Common M&A Provision Precludes Private Equity Buyer From Escaping an Aiding and Abetting Claim

Troutman Pepper

In a previous alert, we discussed the Delaware Court of Chancery's decision in In re Mindbody, Inc. Stockholders Litigation. In the decision, the court declined to dismiss breach of fiduciary duty claims against the chief executive officer (CEO) of MINDBODY, Inc. (the Company), arising out of the Company's 2019 sale to private equity firm Vista Equity Partners (Vista), including claims related to the Company's failure to disclose the CEO's conflicts of interest in the merger proxy and his efforts to tilt the sales process in Vista's favor.

In a new, recent decision arising out of the same transaction, Vista moved to dismiss plaintiffs' claim that Vista aided and abetted the breaches of fiduciary duty committed by the other defendants. The court denied Vista's motion, finding that plaintiffs stated an aiding and abetting claim against Vista. The court held that it was reasonably conceivable that Vista knowingly participated in the other defendants' disclosure violations for two reasons: (1) plaintiffs' allegations that Vista knew the proxy did not disclose information about Vista's material interactions with the CEO, and (2) plaintiffs' further allegations that Vista expressed concerns with the disclosure of certain preliminary revenue results of the Company, causing those results to be omitted from the proxy. Notably, the court supported its conclusion using a provision in the merger agreement that gave Vista the right to review the proxy and required Vista to inform the Company of any deficiencies.

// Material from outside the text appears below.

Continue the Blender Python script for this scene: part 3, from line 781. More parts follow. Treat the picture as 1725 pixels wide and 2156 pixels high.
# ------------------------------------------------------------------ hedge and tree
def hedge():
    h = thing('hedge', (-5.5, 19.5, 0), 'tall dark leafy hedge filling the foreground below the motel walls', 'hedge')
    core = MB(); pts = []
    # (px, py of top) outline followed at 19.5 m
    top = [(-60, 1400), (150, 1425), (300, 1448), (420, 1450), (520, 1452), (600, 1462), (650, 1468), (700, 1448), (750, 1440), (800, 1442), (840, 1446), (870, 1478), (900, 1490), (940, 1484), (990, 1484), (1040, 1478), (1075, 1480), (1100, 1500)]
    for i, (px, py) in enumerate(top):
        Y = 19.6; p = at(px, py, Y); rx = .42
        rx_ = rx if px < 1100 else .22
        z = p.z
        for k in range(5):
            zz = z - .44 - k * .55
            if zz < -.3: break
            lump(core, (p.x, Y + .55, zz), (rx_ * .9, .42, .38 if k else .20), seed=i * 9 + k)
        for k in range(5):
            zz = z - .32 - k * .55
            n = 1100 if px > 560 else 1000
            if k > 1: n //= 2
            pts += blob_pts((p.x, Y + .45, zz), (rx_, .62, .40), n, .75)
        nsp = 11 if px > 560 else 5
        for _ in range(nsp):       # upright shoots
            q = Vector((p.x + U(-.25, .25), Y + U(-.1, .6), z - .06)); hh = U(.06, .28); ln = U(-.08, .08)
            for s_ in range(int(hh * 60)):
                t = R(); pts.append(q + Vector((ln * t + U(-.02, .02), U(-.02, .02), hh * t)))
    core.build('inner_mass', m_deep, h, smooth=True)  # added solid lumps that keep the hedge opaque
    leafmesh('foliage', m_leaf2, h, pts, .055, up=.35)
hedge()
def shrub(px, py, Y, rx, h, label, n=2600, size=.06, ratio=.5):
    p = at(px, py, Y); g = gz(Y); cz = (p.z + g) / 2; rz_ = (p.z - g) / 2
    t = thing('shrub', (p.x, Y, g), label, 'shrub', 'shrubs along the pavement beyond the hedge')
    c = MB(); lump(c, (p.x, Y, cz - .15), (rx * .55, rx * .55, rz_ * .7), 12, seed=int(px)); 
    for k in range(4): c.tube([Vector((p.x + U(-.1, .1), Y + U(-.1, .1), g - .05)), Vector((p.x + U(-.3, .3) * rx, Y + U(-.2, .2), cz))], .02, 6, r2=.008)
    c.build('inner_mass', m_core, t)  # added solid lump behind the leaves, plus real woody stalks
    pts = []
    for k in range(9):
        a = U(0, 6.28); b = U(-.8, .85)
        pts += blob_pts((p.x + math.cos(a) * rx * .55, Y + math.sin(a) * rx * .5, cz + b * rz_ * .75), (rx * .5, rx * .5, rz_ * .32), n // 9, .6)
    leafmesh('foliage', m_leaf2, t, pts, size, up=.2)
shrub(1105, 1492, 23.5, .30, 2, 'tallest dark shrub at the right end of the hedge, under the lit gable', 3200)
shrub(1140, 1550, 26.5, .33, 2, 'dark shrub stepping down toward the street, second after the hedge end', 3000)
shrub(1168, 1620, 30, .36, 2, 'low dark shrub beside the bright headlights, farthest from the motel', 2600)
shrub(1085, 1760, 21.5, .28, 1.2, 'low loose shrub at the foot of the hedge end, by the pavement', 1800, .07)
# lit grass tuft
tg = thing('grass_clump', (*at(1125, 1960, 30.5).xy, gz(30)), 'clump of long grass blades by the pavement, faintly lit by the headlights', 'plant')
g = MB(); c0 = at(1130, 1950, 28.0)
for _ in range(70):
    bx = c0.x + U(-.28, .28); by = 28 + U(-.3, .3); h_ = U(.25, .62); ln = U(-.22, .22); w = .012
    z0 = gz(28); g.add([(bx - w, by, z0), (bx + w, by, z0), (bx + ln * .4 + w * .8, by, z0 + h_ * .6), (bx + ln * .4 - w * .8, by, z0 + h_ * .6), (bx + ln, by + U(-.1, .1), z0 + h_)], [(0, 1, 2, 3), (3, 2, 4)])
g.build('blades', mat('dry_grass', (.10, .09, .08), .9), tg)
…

In practice, contractual provisions giving the buyer rights to review and comment on the proxy or information statement in a merger transaction are common. The court's decision serves as a reminder to buyers and their counsel to ensure compliance with such provisions. Buyers and their counsel should carefully review and correct any misstatements or omissions in the proxy or information statement, including any deficiencies in the description of the merger negotiations and background. As the court's decision makes clear, failure to do so can subject buyers, including private equity firms, to potential liability for a seller's disclosure violations.

DISCLAIMER: Because of the generality of this update, the information provided herein may not be applicable in all situations and should not be acted upon without specific legal advice based on particular situations.